Canettis Blog


Der Mensch hat kein Privatleben verdient“, schrieb Elias Canetti seiner Freundin und zeitweiligen Geliebten Maria von Motesiczky. Dass dieser Satz zusammen mit anderen aus einer ursprünglich privat gedachten Aphorismenreihe nun veröffentlicht wird, hat also eine gewisse Logik.

Die FAZ druckt ein paar Beispiele in ihrer Printausgabe, und schon aus diesen wenigen Zeilen wird der persönliche Charakter dieser Notizen offensichtlich. Anders als etwa die Aphorismen des frühen Canetti-Vorbilds Karl Kraus, die in einem Satz schon den Sprung zum vollkommenen Kunstwerk schaffen möchten, sind Canettis Fragmente eben das: Bruchstücke von Gedankengängen, deren Verlauf sich im Text selbst nicht mehr greifen läßt.

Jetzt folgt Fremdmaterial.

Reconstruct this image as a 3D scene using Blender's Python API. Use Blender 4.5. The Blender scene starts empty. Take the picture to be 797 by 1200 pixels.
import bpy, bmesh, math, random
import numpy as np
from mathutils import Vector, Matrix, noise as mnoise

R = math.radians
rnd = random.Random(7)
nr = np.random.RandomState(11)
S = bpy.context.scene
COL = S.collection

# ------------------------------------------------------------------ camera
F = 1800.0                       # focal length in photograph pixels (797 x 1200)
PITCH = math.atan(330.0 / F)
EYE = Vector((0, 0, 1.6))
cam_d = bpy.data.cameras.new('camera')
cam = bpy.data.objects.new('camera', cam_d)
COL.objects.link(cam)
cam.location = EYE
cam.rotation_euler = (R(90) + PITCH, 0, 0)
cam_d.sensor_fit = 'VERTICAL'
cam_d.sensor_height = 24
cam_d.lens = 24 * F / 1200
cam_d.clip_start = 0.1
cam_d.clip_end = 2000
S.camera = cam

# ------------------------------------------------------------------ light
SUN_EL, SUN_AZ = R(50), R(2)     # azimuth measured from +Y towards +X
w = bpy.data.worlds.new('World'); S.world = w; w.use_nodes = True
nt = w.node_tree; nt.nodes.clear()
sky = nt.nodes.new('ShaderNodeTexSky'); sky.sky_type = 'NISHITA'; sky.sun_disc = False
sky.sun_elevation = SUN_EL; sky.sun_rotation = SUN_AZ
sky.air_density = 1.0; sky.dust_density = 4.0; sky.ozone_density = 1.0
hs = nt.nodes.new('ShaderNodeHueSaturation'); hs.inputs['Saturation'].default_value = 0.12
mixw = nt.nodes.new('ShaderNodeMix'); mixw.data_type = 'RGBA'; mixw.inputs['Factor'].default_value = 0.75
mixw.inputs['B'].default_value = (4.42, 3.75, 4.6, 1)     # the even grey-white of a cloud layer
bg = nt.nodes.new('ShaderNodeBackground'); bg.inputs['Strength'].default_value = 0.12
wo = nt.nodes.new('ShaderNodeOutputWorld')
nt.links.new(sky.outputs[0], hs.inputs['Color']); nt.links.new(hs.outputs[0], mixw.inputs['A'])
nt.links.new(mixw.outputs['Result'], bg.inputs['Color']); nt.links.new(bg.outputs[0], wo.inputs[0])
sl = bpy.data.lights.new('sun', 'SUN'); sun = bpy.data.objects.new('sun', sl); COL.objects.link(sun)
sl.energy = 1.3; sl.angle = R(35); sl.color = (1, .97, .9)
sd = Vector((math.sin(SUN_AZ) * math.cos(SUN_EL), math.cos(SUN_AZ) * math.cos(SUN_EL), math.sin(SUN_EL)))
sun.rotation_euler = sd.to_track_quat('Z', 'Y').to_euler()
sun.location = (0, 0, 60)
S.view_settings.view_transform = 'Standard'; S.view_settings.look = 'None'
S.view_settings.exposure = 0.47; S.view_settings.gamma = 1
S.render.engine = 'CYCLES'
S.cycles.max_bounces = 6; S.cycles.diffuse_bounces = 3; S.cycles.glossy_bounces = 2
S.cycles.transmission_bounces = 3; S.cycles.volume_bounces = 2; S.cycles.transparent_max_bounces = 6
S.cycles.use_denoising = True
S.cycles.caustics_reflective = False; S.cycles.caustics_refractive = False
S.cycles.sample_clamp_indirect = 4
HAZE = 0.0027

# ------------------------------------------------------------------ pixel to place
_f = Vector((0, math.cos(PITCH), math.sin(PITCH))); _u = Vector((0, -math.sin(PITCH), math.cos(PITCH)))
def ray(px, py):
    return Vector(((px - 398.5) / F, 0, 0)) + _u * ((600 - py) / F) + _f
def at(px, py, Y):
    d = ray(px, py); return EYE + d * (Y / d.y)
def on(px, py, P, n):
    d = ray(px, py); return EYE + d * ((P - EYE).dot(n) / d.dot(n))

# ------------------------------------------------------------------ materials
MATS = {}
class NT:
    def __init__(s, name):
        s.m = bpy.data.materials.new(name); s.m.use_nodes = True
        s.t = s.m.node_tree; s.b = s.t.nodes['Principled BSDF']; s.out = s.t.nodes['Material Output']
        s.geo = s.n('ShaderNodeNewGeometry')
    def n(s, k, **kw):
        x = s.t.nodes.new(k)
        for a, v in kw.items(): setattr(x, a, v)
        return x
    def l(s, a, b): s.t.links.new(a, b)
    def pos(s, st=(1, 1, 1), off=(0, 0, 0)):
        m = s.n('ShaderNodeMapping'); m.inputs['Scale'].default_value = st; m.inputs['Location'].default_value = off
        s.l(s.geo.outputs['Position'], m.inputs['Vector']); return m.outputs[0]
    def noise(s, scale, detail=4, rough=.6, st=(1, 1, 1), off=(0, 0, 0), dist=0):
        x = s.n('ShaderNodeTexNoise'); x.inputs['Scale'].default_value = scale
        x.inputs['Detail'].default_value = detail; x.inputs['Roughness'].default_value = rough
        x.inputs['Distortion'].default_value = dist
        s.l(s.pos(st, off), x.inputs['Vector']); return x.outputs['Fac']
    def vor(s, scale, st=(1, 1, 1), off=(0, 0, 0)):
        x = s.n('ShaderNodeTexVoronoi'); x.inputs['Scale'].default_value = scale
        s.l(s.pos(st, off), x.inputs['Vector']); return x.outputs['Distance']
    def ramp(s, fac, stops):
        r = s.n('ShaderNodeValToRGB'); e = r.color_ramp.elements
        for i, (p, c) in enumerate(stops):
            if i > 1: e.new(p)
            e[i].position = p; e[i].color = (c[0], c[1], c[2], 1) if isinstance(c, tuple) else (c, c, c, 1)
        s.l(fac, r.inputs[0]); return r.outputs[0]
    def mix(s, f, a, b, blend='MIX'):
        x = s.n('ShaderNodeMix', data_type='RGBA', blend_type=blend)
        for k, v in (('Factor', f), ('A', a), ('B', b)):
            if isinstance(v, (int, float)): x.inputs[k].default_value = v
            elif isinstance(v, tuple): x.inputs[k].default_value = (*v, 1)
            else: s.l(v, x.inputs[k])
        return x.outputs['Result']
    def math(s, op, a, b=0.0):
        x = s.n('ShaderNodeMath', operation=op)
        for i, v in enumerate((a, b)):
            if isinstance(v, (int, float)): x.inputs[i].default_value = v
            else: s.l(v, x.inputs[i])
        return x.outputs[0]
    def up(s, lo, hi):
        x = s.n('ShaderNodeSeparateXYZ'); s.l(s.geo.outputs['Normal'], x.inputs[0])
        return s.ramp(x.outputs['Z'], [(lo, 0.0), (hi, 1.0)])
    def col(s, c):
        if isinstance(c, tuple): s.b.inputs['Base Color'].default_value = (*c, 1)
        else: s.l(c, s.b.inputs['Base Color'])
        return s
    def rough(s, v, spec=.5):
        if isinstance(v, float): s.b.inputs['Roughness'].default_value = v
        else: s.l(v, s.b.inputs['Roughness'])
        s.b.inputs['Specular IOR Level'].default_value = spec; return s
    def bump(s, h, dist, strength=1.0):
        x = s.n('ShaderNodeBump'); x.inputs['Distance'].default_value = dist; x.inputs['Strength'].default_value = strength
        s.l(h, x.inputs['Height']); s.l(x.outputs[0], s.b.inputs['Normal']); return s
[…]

Ganz beliebig wirkt die Sammlung aber nicht: Da will schon einer den Gedanken auf das kleinste denkbare Maß zusammenschnurren lassen. Je konzentrierter die Extrakte, desto apodiktischer der Gestus. Spricht hier ein Kleist zu seiner Wilhelmine von Zenge? Hätte Canetti schon gebloggt, dann hätte das vermutlich ähnlich ausgesehen.